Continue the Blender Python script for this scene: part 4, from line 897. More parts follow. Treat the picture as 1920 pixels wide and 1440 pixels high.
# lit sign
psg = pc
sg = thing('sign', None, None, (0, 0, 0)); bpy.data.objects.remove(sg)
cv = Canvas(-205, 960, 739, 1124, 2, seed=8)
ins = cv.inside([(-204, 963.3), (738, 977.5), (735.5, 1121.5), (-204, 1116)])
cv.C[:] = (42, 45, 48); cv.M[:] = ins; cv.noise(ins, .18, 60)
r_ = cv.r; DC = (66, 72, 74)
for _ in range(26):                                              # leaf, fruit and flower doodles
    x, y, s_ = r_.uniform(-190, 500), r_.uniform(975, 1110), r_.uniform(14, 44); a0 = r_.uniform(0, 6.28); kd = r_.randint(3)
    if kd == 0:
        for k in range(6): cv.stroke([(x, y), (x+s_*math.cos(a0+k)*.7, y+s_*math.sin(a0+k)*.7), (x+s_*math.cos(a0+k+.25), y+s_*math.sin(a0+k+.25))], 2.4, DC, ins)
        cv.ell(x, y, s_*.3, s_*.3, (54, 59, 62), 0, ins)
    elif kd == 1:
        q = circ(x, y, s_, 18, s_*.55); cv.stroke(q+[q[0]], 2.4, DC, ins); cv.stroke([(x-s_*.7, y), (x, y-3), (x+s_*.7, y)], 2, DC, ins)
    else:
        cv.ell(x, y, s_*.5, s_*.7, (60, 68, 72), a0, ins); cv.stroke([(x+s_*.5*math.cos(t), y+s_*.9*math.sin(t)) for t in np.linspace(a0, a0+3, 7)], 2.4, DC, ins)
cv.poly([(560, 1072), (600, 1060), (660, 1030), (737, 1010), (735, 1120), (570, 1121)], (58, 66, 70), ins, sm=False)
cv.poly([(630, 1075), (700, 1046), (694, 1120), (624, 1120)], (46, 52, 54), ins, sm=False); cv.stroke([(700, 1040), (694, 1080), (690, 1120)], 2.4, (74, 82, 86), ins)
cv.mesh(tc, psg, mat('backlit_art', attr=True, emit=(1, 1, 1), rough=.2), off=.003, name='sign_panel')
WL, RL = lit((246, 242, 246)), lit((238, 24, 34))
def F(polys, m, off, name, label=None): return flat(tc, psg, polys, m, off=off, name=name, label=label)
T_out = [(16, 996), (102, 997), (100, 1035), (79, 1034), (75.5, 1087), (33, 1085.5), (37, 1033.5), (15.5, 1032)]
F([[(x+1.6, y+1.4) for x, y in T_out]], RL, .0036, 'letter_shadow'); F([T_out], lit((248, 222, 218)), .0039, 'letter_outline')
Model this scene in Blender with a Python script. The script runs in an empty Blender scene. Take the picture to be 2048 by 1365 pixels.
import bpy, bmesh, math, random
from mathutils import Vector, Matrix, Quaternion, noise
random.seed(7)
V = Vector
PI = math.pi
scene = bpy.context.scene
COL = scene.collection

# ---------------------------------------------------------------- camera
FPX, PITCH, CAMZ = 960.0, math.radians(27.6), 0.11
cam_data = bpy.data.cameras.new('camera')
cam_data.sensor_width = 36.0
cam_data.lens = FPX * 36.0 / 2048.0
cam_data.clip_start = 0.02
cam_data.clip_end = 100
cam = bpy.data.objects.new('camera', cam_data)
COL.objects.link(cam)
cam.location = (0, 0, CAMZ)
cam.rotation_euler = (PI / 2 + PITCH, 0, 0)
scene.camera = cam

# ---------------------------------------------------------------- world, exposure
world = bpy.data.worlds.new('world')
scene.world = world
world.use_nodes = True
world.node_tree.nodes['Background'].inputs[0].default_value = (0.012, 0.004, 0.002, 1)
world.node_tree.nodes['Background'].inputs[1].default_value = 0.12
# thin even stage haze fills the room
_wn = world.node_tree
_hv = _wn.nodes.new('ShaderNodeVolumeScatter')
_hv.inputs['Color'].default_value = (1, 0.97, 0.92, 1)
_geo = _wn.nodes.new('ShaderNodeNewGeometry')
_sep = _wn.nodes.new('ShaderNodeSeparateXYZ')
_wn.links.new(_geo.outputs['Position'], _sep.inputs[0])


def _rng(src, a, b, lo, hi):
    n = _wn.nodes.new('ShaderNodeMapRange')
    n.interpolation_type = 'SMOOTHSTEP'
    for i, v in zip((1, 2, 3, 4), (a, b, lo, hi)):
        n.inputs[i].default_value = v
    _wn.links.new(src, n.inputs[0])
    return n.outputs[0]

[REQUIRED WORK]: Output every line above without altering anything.

[THE RESPONSE]:
Continue the Blender Python script for this scene: part 4, from line 897. More parts follow. Treat the picture as 1920 pixels wide and 1440 pixels high.
# lit sign
psg = pc
sg = thing('sign', None, None, (0, 0, 0)); bpy.data.objects.remove(sg)
cv = Canvas(-205, 960, 739, 1124, 2, seed=8)
ins = cv.inside([(-204, 963.3), (738, 977.5), (735.5, 1121.5), (-204, 1116)])
cv.C[:] = (42, 45, 48); cv.M[:] = ins; cv.noise(ins, .18, 60)
r_ = cv.r; DC = (66, 72, 74)
for _ in range(26):                                              # leaf, fruit and flower doodles
    x, y, s_ = r_.uniform(-190, 500), r_.uniform(975, 1110), r_.uniform(14, 44); a0 = r_.uniform(0, 6.28); kd = r_.randint(3)
    if kd == 0:
        for k in range(6): cv.stroke([(x, y), (x+s_*math.cos(a0+k)*.7, y+s_*math.sin(a0+k)*.7), (x+s_*math.cos(a0+k+.25), y+s_*math.sin(a0+k+.25))], 2.4, DC, ins)
        cv.ell(x, y, s_*.3, s_*.3, (54, 59, 62), 0, ins)
    elif kd == 1:
        q = circ(x, y, s_, 18, s_*.55); cv.stroke(q+[q[0]], 2.4, DC, ins); cv.stroke([(x-s_*.7, y), (x, y-3), (x+s_*.7, y)], 2, DC, ins)
    else:
        cv.ell(x, y, s_*.5, s_*.7, (60, 68, 72), a0, ins); cv.stroke([(x+s_*.5*math.cos(t), y+s_*.9*math.sin(t)) for t in np.linspace(a0, a0+3, 7)], 2.4, DC, ins)
cv.poly([(560, 1072), (600, 1060), (660, 1030), (737, 1010), (735, 1120), (570, 1121)], (58, 66, 70), ins, sm=False)
cv.poly([(630, 1075), (700, 1046), (694, 1120), (624, 1120)], (46, 52, 54), ins, sm=False); cv.stroke([(700, 1040), (694, 1080), (690, 1120)], 2.4, (74, 82, 86), ins)
cv.mesh(tc, psg, mat('backlit_art', attr=True, emit=(1, 1, 1), rough=.2), off=.003, name='sign_panel')
WL, RL = lit((246, 242, 246)), lit((238, 24, 34))
def F(polys, m, off, name, label=None): return flat(tc, psg, polys, m, off=off, name=name, label=label)
T_out = [(16, 996), (102, 997), (100, 1035), (79, 1034), (75.5, 1087), (33, 1085.5), (37, 1033.5), (15.5, 1032)]
F([[(x+1.6, y+1.4) for x, y in T_out]], RL, .0036, 'letter_shadow'); F([T_out], lit((248, 222, 218)), .0039, 'letter_outline')
Model this scene in Blender with a Python script. The script runs in an empty Blender scene. Take the picture to be 2048 by 1365 pixels.
import bpy, bmesh, math, random
from mathutils import Vector, Matrix, Quaternion, noise
random.seed(7)
V = Vector
PI = math.pi
scene = bpy.context.scene
COL = scene.collection

# ---------------------------------------------------------------- camera
FPX, PITCH, CAMZ = 960.0, math.radians(27.6), 0.11
cam_data = bpy.data.cameras.new('camera')
cam_data.sensor_width = 36.0
cam_data.lens = FPX * 36.0 / 2048.0
cam_data.clip_start = 0.02
cam_data.clip_end = 100
cam = bpy.data.objects.new('camera', cam_data)
COL.objects.link(cam)
cam.location = (0, 0, CAMZ)
cam.rotation_euler = (PI / 2 + PITCH, 0, 0)
scene.camera = cam

# ---------------------------------------------------------------- world, exposure
world = bpy.data.worlds.new('world')
scene.world = world
world.use_nodes = True
world.node_tree.nodes['Background'].inputs[0].default_value = (0.012, 0.004, 0.002, 1)
world.node_tree.nodes['Background'].inputs[1].default_value = 0.12
# thin even stage haze fills the room
_wn = world.node_tree
_hv = _wn.nodes.new('ShaderNodeVolumeScatter')
_hv.inputs['Color'].default_value = (1, 0.97, 0.92, 1)
_geo = _wn.nodes.new('ShaderNodeNewGeometry')
_sep = _wn.nodes.new('ShaderNodeSeparateXYZ')
_wn.links.new(_geo.outputs['Position'], _sep.inputs[0])


def _rng(src, a, b, lo, hi):
    n = _wn.nodes.new('ShaderNodeMapRange')
    n.interpolation_type = 'SMOOTHSTEP'
    for i, v in zip((1, 2, 3, 4), (a, b, lo, hi)):
        n.inputs[i].default_value = v
    _wn.links.new(src, n.inputs[0])
    return n.outputs[0]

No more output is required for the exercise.